Lustvoll wie alles, was H. C. Artmann mit Sprache anstellte, sind seine Übersetzungen ins Deutsche, besonders die fünf Goldoni-Stücke: Unmöglich, eine andere Übersetzung zu wählen. Das Tiroler Landestheater hat nun Goldoni/Artmanns Der Impresario von Smyrna angesetzt und die Regie Alberto Fortuzzi übertragen, dem aus Neapel stammenden, bei Dario Fo geschulten Schauspieler und Regisseur, dessen Biografie im Fall dieser Inszenierung von Belang ist.

Denn Fortuzzi erliegt der Verlockung, die Unarten des Theaterbetriebes und die Marotten der Künstler, die Goldoni hier aufs Korn nahm, heillos zu überziehen. Im stimmungsreichen Bühnenbild von Johannes Schlack und Maria Frenzels heutigen, im Türkenbild märchennahen Kostümen will diese Inszenierung zu viel, vertraut - Ironie des Schicksals - zu wenig der theatralischen Kraft des Autors, setzt eins und noch eins drauf. Goldoni zog der Commedia dell'arte die Maske ab, Fortuzzi nimmt als Kenner des italienischen Theaters alte Traditionen auf.

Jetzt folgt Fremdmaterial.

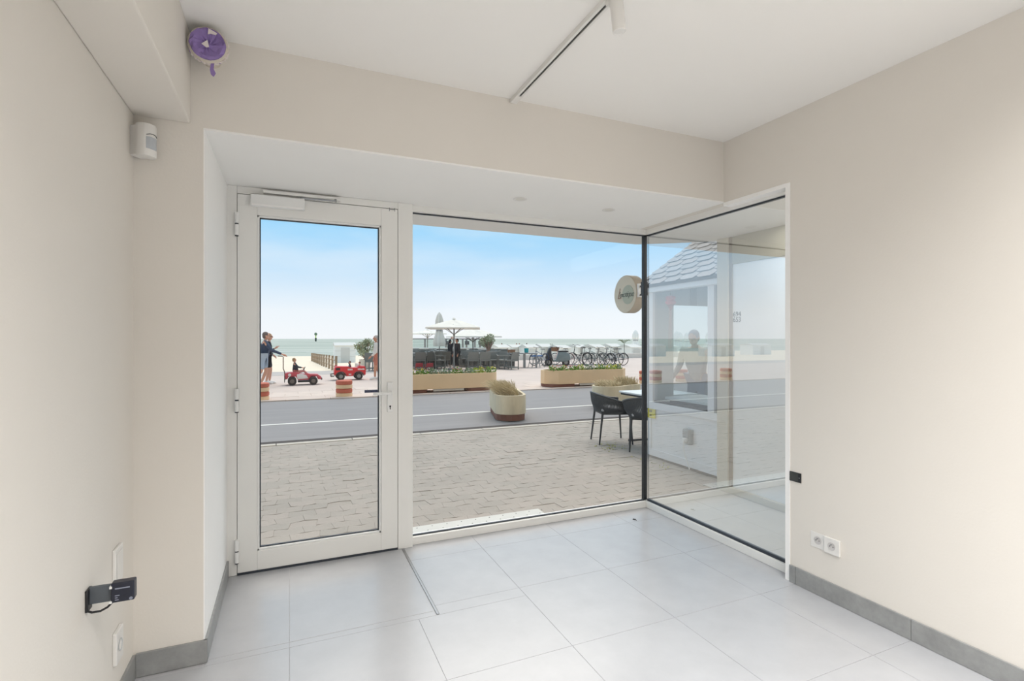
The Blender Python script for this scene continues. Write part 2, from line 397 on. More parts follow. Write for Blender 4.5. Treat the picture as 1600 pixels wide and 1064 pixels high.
# left wall fittings
t = thing('wall_connector', (-.6, 2.075, .545), 'dark connector box sticking out of the left wall beside the pier', 'connector')
MB().box(0, .008, -.030, .012, -.004, .066).build('wall_plate', M_black, t, bevel=.002)
MB().box(.006, .075, -.012, -.002, .014, .070).build('flat_arm', mat('grey_cable_arm', C(86, 92, 98), .35, noise=(40, .06)), t, bevel=.002)
MB().box(.066, .130, -.026, .008, .012, .076).build('connector_box', mat('navy_connector', C(28, 32, 48), .3, noise=(60, .15)), t, bevel=.004)
pr = MB(); pr.box(.078, .118, -.0268, -.0258, .056, .0595)
for k, w_ in enumerate((.010, .007, .012)): pr.box(.078, .078+w_, -.0268, -.0258, .020+k*.007, .0225+k*.007)
pr.build('printed_marks', mat('grey_print', C(150, 155, 170), .5, noise=(60, .05)), t)
c_ = MB(); c_.box(.063, .070, -.0275, -.011, .060, .067); c_.build('white_clip', M_framed, t)
c_ = MB(); c_.box(.063, .070, -.0275, -.011, .012, .019); c_.build('white_clip', M_framed, t)
MB().tube([(.004, -.024, .0), (.018, -.026, -.006), (.04, -.026, -.006), (.058, -.024, .002), (.07, -.02, .014)], .0035, 8).build('cable', M_black, t, smooth=True)
MB().lathe([(.005, 0), (.005, .0012)], 16, (.121, -.0258, .020), Mx).build('round_mark', mat('grey_print2', C(140, 145, 160), .5, noise=(60, .05)), t)
t = thing('blank_wall_plate', (-.6, 2.365, .50), 'white blank switch plate above the socket on the left wall', 'switch plate')
MB().box(.0, .012, -.045, .045, 0, .135).build('plate', M_plastic, t, bevel=.003)
MB().box(.012, .015, -.033, .033, .020, .118).build('rocker', M_plastic, t, bevel=.002)
t = thing('wall_socket', (-.6, 2.365, .205), 'white wall socket low on the left wall beside the pier', 'socket')
MB().box(.0, .014, -.042, .042, 0, .12).build('plate', M_plastic, t, bevel=.003)
My = Matrix.Rotation(R(90), 3, 'Y')
MB().lathe([(.001, .006), (.019, .006), (.021, .0155), (.023, .0155)], 22, (0, 0, .06), My, cap=False).build('socket_well', M_lens, t, smooth=True)
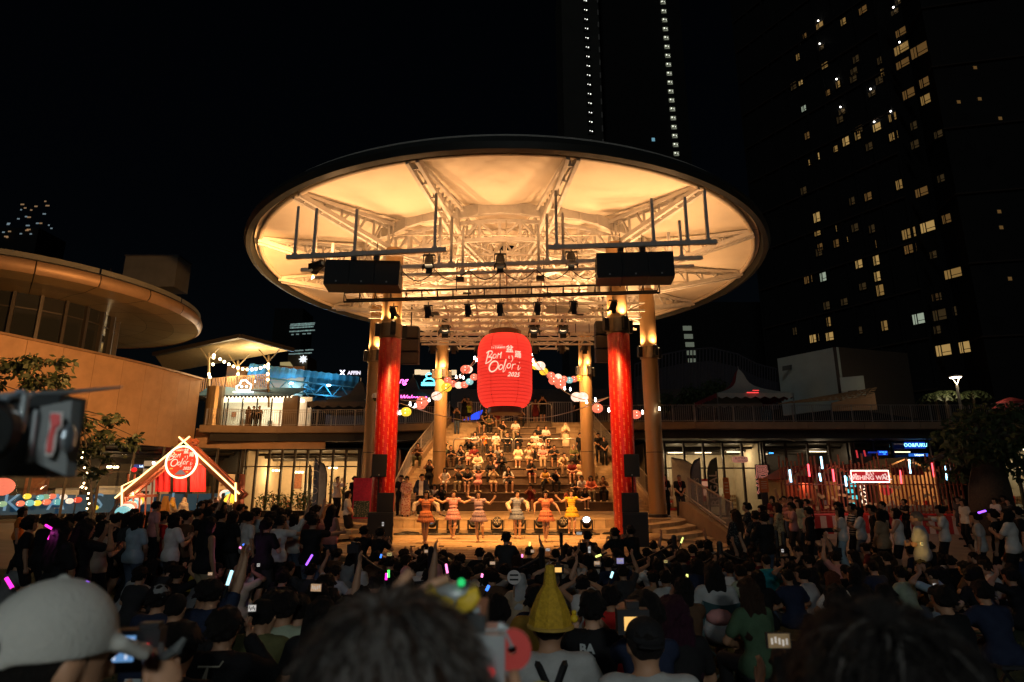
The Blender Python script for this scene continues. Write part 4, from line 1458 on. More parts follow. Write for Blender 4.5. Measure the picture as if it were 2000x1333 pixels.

Die Zeitspanne zieht er vom Opernbarock über die mediengeile Gegenwart bis in ein Futurum, das dem Handlungsort Venedig nicht den Untergang, sondern die Verwandlung in eine stählerne Hochhausstadt beschert. Für die Touristen stehen ein paar alte Fassaden. Einem von Thomas Lackner als Conte Lasca angeführten "normalen" Spielstil stehen die Hysterien der männlichen und weiblichen Primadonnen gegenüber, an der Commedia orientiert und von den Darstellern unterschiedlich bewältigt. Janine Wegener (Tognina) und Walter Ludwig (Pasqualino) sind präzise in der Überzeichnung, die anderen wirken verzagt. In der Türkenszene spielt Stephan Paryla-Raky den scharfen Ali. Er wurde für die getürkte Geschichte einer vermeintlichen Opernstagione in Smyrna verpflichtet, um die sich die halbverhungerte Sängerschar balgt. Das Ganze wird für eine TV-Realityshow gefilmt - live, hautnah, echt.

Das Tiroler Publikum, live, hautnah, echt mit der Wiederentdeckung der venezianischen Barockoper vertraut, hatte ein bisschen zu lachen und beendete die Angelegenheit kühl. "Deine Bravouren mich nix beruhren": Schade um viel Artmann.